Data block –
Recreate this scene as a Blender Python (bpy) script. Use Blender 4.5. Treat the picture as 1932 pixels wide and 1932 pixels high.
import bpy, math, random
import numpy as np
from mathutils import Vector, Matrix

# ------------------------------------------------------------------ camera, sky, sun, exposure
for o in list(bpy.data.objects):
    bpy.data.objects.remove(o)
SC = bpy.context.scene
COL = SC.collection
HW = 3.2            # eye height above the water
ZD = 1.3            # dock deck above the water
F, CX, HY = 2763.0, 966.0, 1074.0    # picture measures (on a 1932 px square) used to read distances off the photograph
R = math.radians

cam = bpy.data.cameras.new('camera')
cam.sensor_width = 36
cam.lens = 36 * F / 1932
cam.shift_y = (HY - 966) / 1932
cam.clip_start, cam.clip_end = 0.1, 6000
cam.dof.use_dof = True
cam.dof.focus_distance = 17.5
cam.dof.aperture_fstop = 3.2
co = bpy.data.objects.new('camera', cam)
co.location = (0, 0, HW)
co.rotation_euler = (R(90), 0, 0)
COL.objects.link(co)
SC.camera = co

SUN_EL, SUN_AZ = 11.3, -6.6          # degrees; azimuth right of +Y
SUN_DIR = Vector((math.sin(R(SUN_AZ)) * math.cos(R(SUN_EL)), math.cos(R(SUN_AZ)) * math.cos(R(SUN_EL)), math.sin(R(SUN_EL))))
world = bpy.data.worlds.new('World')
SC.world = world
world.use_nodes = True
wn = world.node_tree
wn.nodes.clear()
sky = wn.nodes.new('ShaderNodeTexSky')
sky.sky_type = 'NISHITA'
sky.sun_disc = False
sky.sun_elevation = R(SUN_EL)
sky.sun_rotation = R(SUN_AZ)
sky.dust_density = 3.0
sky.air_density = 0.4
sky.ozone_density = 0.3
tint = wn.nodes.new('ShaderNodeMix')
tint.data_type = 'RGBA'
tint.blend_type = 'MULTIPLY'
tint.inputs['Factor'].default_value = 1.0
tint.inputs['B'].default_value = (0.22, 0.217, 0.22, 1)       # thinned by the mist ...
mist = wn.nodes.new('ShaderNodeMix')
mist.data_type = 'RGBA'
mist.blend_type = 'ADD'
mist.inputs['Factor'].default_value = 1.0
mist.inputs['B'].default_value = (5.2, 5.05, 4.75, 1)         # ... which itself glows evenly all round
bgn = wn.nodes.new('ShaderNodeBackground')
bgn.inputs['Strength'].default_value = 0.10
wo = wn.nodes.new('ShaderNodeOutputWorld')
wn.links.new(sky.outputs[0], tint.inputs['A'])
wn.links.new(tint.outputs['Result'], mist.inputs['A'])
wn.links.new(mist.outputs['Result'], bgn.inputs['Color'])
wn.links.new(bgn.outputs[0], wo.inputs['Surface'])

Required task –
Copy out the whole listing exactly as written.

Solution for this exercise –
Recreate this scene as a Blender Python (bpy) script. Use Blender 4.5. Treat the picture as 1932 pixels wide and 1932 pixels high.
import bpy, math, random
import numpy as np
from mathutils import Vector, Matrix

# ------------------------------------------------------------------ camera, sky, sun, exposure
for o in list(bpy.data.objects):
    bpy.data.objects.remove(o)
SC = bpy.context.scene
COL = SC.collection
HW = 3.2            # eye height above the water
ZD = 1.3            # dock deck above the water
F, CX, HY = 2763.0, 966.0, 1074.0    # picture measures (on a 1932 px square) used to read distances off the photograph
R = math.radians

cam = bpy.data.cameras.new('camera')
cam.sensor_width = 36
cam.lens = 36 * F / 1932
cam.shift_y = (HY - 966) / 1932
cam.clip_start, cam.clip_end = 0.1, 6000
cam.dof.use_dof = True
cam.dof.focus_distance = 17.5
cam.dof.aperture_fstop = 3.2
co = bpy.data.objects.new('camera', cam)
co.location = (0, 0, HW)
co.rotation_euler = (R(90), 0, 0)
COL.objects.link(co)
SC.camera = co

SUN_EL, SUN_AZ = 11.3, -6.6          # degrees; azimuth right of +Y
SUN_DIR = Vector((math.sin(R(SUN_AZ)) * math.cos(R(SUN_EL)), math.cos(R(SUN_AZ)) * math.cos(R(SUN_EL)), math.sin(R(SUN_EL))))
world = bpy.data.worlds.new('World')
SC.world = world
world.use_nodes = True
wn = world.node_tree
wn.nodes.clear()
sky = wn.nodes.new('ShaderNodeTexSky')
sky.sky_type = 'NISHITA'
sky.sun_disc = False
sky.sun_elevation = R(SUN_EL)
sky.sun_rotation = R(SUN_AZ)
sky.dust_density = 3.0
sky.air_density = 0.4
sky.ozone_density = 0.3
tint = wn.nodes.new('ShaderNodeMix')
tint.data_type = 'RGBA'
tint.blend_type = 'MULTIPLY'
tint.inputs['Factor'].default_value = 1.0
tint.inputs['B'].default_value = (0.22, 0.217, 0.22, 1)       # thinned by the mist ...
mist = wn.nodes.new('ShaderNodeMix')
mist.data_type = 'RGBA'
mist.blend_type = 'ADD'
mist.inputs['Factor'].default_value = 1.0
mist.inputs['B'].default_value = (5.2, 5.05, 4.75, 1)         # ... which itself glows evenly all round
bgn = wn.nodes.new('ShaderNodeBackground')
bgn.inputs['Strength'].default_value = 0.10
wo = wn.nodes.new('ShaderNodeOutputWorld')
wn.links.new(sky.outputs[0], tint.inputs['A'])
wn.links.new(tint.outputs['Result'], mist.inputs['A'])
wn.links.new(mist.outputs['Result'], bgn.inputs['Color'])
wn.links.new(bgn.outputs[0], wo.inputs['Surface'])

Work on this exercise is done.